Talvez pior ainda do que Eliphas Levi, foi Leo Taxil. Entre 1885 e 1897 ele publicou uma série de “revelações” que diziam que os maçons faziam sacrifícios de crianças diante de Baphomet, praticavam orgias e deixavam cheiro de bode nas lojas. Não bastasse isso, o Papa Leão XIII ainda prestou apoio a estas ilações. Porém, doze anos depois, Leo Taxil admite publicamente que suas “revelações” eram mentiras inventadas para zombar dos católicos e dos maçons. Apesar do escândalo ter morrido ali, o estrago já estava feito. Até hoje encontramos na internet reproduções das publicações de Taxil sendo utilizadas como “provas irrefutáveis”.
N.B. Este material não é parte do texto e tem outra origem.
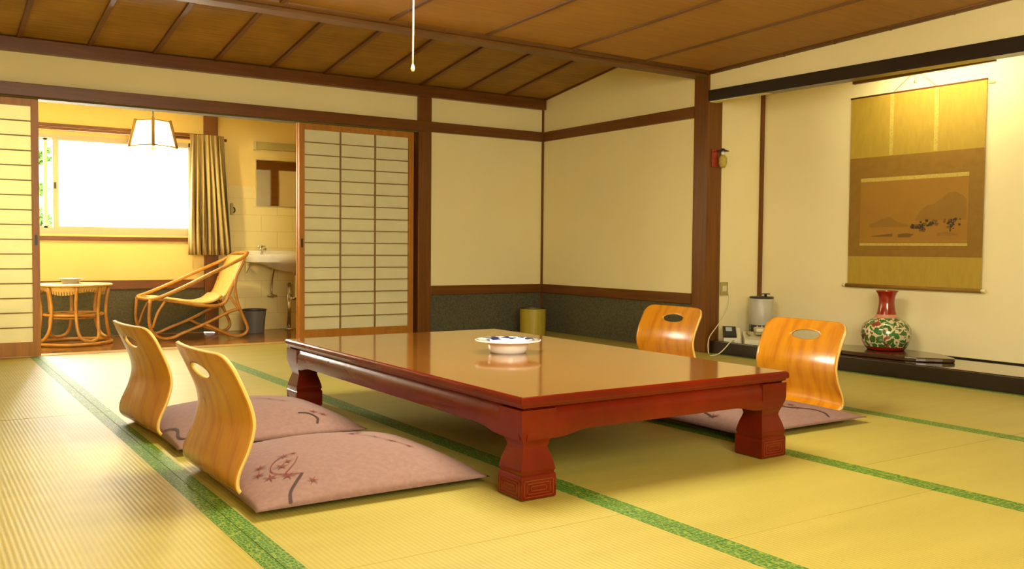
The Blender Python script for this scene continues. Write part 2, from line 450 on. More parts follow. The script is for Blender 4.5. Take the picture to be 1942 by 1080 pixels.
# sloped reed ceiling near the shoji wall
S = .142
def slope(x0, x1, y0, y1, z0, t, bm):
    P = [(x0, y0), (x1, y0), (x1, y1), (x0, y1)]
    lo = [bm.verts.new((x, y, z0 - S * y)) for x, y in P]; hi = [bm.verts.new((x, y, z0 - S * y + t)) for x, y in P]
    bm.faces.new(lo[::-1]); bm.faces.new(hi)
    for k in range(4): bm.faces.new((lo[k], lo[(k + 1) % 4], hi[(k + 1) % 4], hi[k]))
b = B(); slope(-5.4, .02, -2.02, .05, 2.146, .03, b); cs = struct('ceiling', b, M['reed'])
for k in range(13):
    x = -.445 - k * .4305
    if x < -5.3: break
    b = B(); slope(x - .016, x + .016, -2.0, -.03, 2.128, .022, b); obj('batten', b, M['wood_y'], cs)
b = B(); box(b, -.012, .002, -2.0, 0, 2.14, 2.15)
b.free()
b = B(); prism(b, [(-.015, -.02, 2.135), (-.015, -2.0, 2.135 + S * 1.98), (-.015, -2.0, 2.155 + S * 1.98), (-.015, -.02, 2.155)], (.017, 0, 0)); struct('trim_15', b, M['wood_y'])
# beam along the edge of the flat ceiling
b = B(); box(b, -5.4, .0, -2.10, -1.985, 2.045, 2.46, bev=.003); struct('trim_16', b, M['ceil_wood_x'])
# bamboo edging of the flat ceiling
b = B(); tube(b, [(-5.4, -2.125, 2.088), (-.03, -2.125, 2.088)], .026, 10, smooth=False)
for k in range(22):
    x = -5.2 + k * .245; tube(b, [(x, -2.125, 2.088), (x + .006, -2.125, 2.088)], .028, 10, smooth=False)
struct('trim_17', b, M['ceil_wood_x'])
# flat ceiling rises a touch toward the camera
b = B(); prism(b, [(-5.4, -2.06, 2.082), (-5.4, -7.9, 2.245), (-5.4, -7.9, 2.27), (-5.4, -2.06, 2.107)], (5.42, 0, 0)); cf = struct('ceiling', b, M['flat_ceil'])
for x in (-.66, -1.31, -1.97, -2.62, -3.27, -3.92, -4.57, -5.2):
    b = B(); prism(b, [(x - .012, -2.1, 2.073), (x - .012, -7.9, 2.236), (x - .012, -7.9, 2.25), (x - .012, -2.1, 2.087)], (.024, 0, 0)); obj('batten', b, M['ceil_wood_y'], cf)
b = B(); tube(b, [(-.012, -2.1, 2.082), (-.012, -7.9, 2.245)], .022, 10, smooth=False)
for k in range(14):
    y = -2.4 - k * .4; z = 2.082 + (-2.1 - y) * .0279; tube(b, [(-.012, y, z), (-.012, y - .008, z)], .024, 10, smooth=False)
struct('trim_18', b, M['ceil_wood_y'])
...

Ainda no século XVIII, nos Estados Unidos, algumas lojas maçônicas passaram a adotar trotes para os neófitos por ocasião das suas iniciações. Ride the goat era como eles chamavam a “brincadeira” de fazer com que os iniciandos montassem em cabras mecânicas de madeira e sacolejavam. Essa brincadeira ultrapassa as fronteiras e acaba por alimentar a associação depreciativa entre bode e maçom, pois, se os maçons “cavalgavam” bodes por diversão, por que não fazê‑lo com propósitos sombrios? As referências disponíveis, porém, limitam-se ao campo do humor.
Então, juntando tudo, podemos dizer que quatro coisas principais criaram o mito do bode na Maçonaria:
- O bode expiatório da Bíblia, que é como se fosse o modelo de algo que carrega a culpa para longe.
- O Baphomet que os Templários supostamente adoravam (e que Lévi desenhou), dando uma cara de demônio para a história.
- As mentiras de Leo Taxil, que adicionaram um toque de coisas mais picantes e assustadoras.
- As brincadeiras de iniciação dos EUA, que deram um ar de comédia.
Aqui no Brasil poderíamos enumerar ainda a influência da obra de José Castellani. Porém, quando tentamos juntar essas partes e achar uma prova de que elas se uniram de verdade na história, a prova some. Só sobra fumaça e imaginação.
Chegando ao final, vale a pena perguntar: existe mesmo, em algum lugar escondido numa loja maçônica antiga, um bode de verdade, com carne, osso e chifres, esperando para ouvir segredos ou participar de rituais?
A resposta, com toda a certeza, é não. O bode que ainda existe é uma ideia, uma fantasia. Ele é uma história inventada que existe porque as pessoas têm um desejo sem fim por escândalos. E talvez seja essa a utilidade dele: nos mostrar como a imaginação pode criar "verdades" falsas quando a gente não pensa de forma crítica nem busca a verdade na história.
Por isso, toda vez que alguém usar a história do bode para acusar a Maçonaria de coisas estranhas, sugiro o seguinte: pergunte, com a calma que a Maçonaria ensina, "de onde veio essa história? Qual o texto original? Qual o documento?" E se a pessoa hesitar, lembre-a que as lendas muitas vezes continuam vivas não porque são verdadeiras, mas porque satisfazem a nossa vontade de imaginar o que não conhecemos. Nesse momento, o bode se esquiva e desaparece de novo; ele está somente nos vastos campos da imaginação sem limites.